Reproduce every line of the material below, but drop the pictures.

[Stored data entries]
....................

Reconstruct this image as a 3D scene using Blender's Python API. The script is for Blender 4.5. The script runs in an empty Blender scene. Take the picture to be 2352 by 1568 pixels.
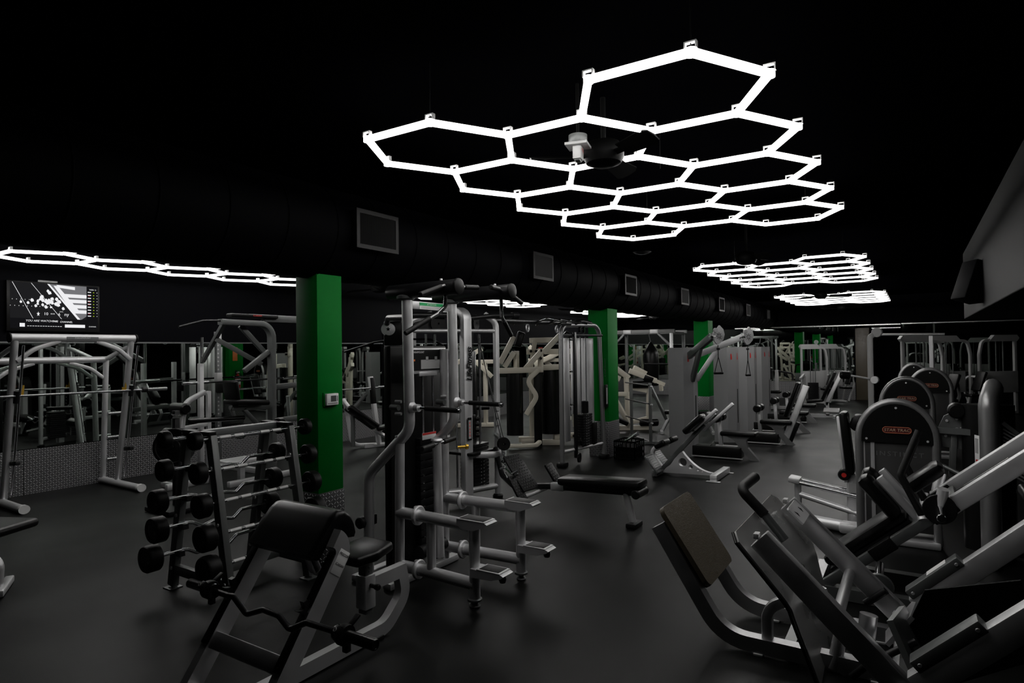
import bpy, bmesh, math, random
from mathutils import Vector, Matrix
from mathutils.geometry import tessellate_polygon
random.seed(7)
scn = bpy.context.scene
COL = scn.collection
R = math.radians
PI = math.pi
V = Vector

# ------------------------------------------------------------------ materials
MATS = {}
def mat(name, col, rough=.5, metal=0., spec=.5, bump=0., bscale=200., emit=None, estr=0., var=0., vscale=6., coat=0.):
    m = bpy.data.materials.new(name); m.use_nodes = True
    nt = m.node_tree; b = nt.nodes['Principled BSDF']
    b.inputs['Base Color'].default_value = (*col, 1)
    b.inputs['Roughness'].default_value = rough
    b.inputs['Metallic'].default_value = metal
    b.inputs['Specular IOR Level'].default_value = spec
    b.inputs['Coat Weight'].default_value = coat
    if emit:
        b.inputs['Emission Color'].default_value = (*emit, 1); b.inputs['Emission Strength'].default_value = estr
    tc = nt.nodes.new('ShaderNodeTexCoord')
    if bump or var:
        n = nt.nodes.new('ShaderNodeTexNoise'); n.inputs['Scale'].default_value = bscale; n.inputs['Detail'].default_value = 3
        nt.links.new(tc.outputs['Object'], n.inputs['Vector'])
    if bump:
        bp = nt.nodes.new('ShaderNodeBump'); bp.inputs['Strength'].default_value = bump; bp.inputs['Distance'].default_value = .002
        nt.links.new(n.outputs['Fac'], bp.inputs['Height']); nt.links.new(bp.outputs['Normal'], b.inputs['Normal'])
    if var:
        n2 = nt.nodes.new('ShaderNodeTexNoise'); n2.inputs['Scale'].default_value = vscale; n2.inputs['Detail'].default_value = 5
        nt.links.new(tc.outputs['Object'], n2.inputs['Vector'])
        mr = nt.nodes.new('ShaderNodeMapRange'); mr.inputs['From Min'].default_value = .3; mr.inputs['From Max'].default_value = .7
        mr.inputs['To Min'].default_value = max(0.02, rough - var); mr.inputs['To Max'].default_value = min(1, rough + var)
        nt.links.new(n2.outputs['Fac'], mr.inputs['Value']); nt.links.new(mr.outputs['Result'], b.inputs['Roughness'])
    MATS[name] = m
    return m

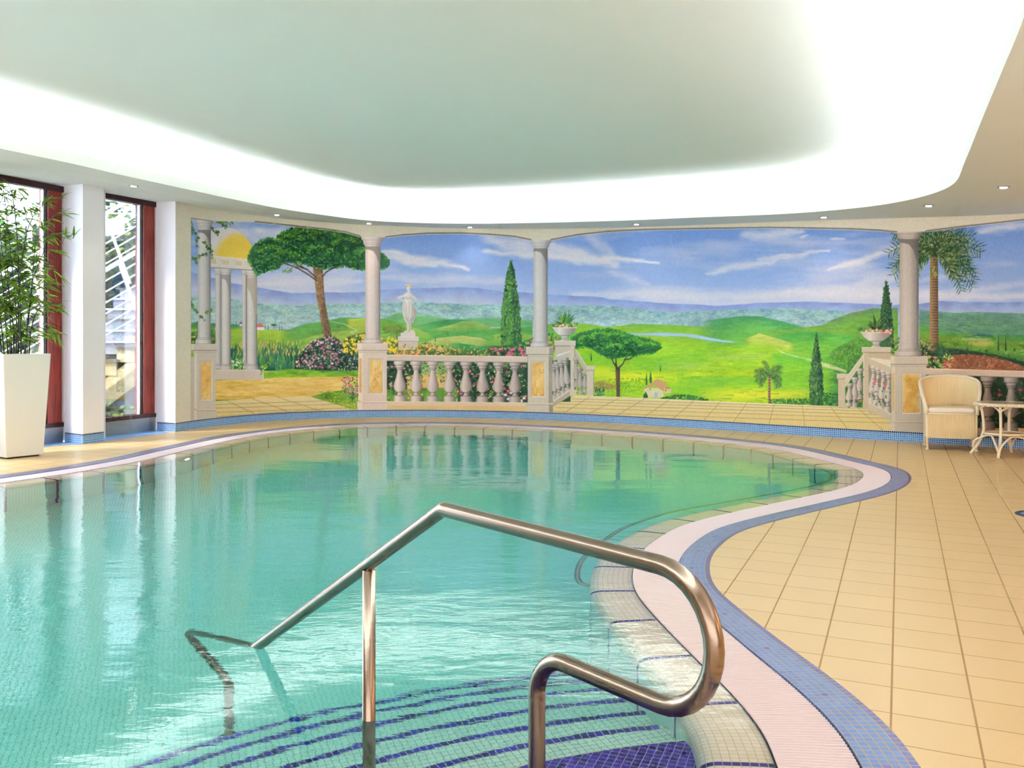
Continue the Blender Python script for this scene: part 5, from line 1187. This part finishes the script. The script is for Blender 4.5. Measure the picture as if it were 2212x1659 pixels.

....................

Output for this task:
Reconstruct this image as a 3D scene using Blender's Python API. The script is for Blender 4.5. The script runs in an empty Blender scene. Take the picture to be 2352 by 1568 pixels.
import bpy, bmesh, math, random
from mathutils import Vector, Matrix
from mathutils.geometry import tessellate_polygon
random.seed(7)
scn = bpy.context.scene
COL = scn.collection
R = math.radians
PI = math.pi
V = Vector

# ------------------------------------------------------------------ materials
MATS = {}
def mat(name, col, rough=.5, metal=0., spec=.5, bump=0., bscale=200., emit=None, estr=0., var=0., vscale=6., coat=0.):
    m = bpy.data.materials.new(name); m.use_nodes = True
    nt = m.node_tree; b = nt.nodes['Principled BSDF']
    b.inputs['Base Color'].default_value = (*col, 1)
    b.inputs['Roughness'].default_value = rough
    b.inputs['Metallic'].default_value = metal
    b.inputs['Specular IOR Level'].default_value = spec
    b.inputs['Coat Weight'].default_value = coat
    if emit:
        b.inputs['Emission Color'].default_value = (*emit, 1); b.inputs['Emission Strength'].default_value = estr
    tc = nt.nodes.new('ShaderNodeTexCoord')
    if bump or var:
        n = nt.nodes.new('ShaderNodeTexNoise'); n.inputs['Scale'].default_value = bscale; n.inputs['Detail'].default_value = 3
        nt.links.new(tc.outputs['Object'], n.inputs['Vector'])
    if bump:
        bp = nt.nodes.new('ShaderNodeBump'); bp.inputs['Strength'].default_value = bump; bp.inputs['Distance'].default_value = .002
        nt.links.new(n.outputs['Fac'], bp.inputs['Height']); nt.links.new(bp.outputs['Normal'], b.inputs['Normal'])
    if var:
        n2 = nt.nodes.new('ShaderNodeTexNoise'); n2.inputs['Scale'].default_value = vscale; n2.inputs['Detail'].default_value = 5
        nt.links.new(tc.outputs['Object'], n2.inputs['Vector'])
        mr = nt.nodes.new('ShaderNodeMapRange'); mr.inputs['From Min'].default_value = .3; mr.inputs['From Max'].default_value = .7
        mr.inputs['To Min'].default_value = max(0.02, rough - var); mr.inputs['To Max'].default_value = min(1, rough + var)
        nt.links.new(n2.outputs['Fac'], mr.inputs['Value']); nt.links.new(mr.outputs['Result'], b.inputs['Roughness'])
    MATS[name] = m
    return m

Continue the Blender Python script for this scene: part 5, from line 1187. This part finishes the script. The script is for Blender 4.5. Measure the picture as if it were 2212x1659 pixels.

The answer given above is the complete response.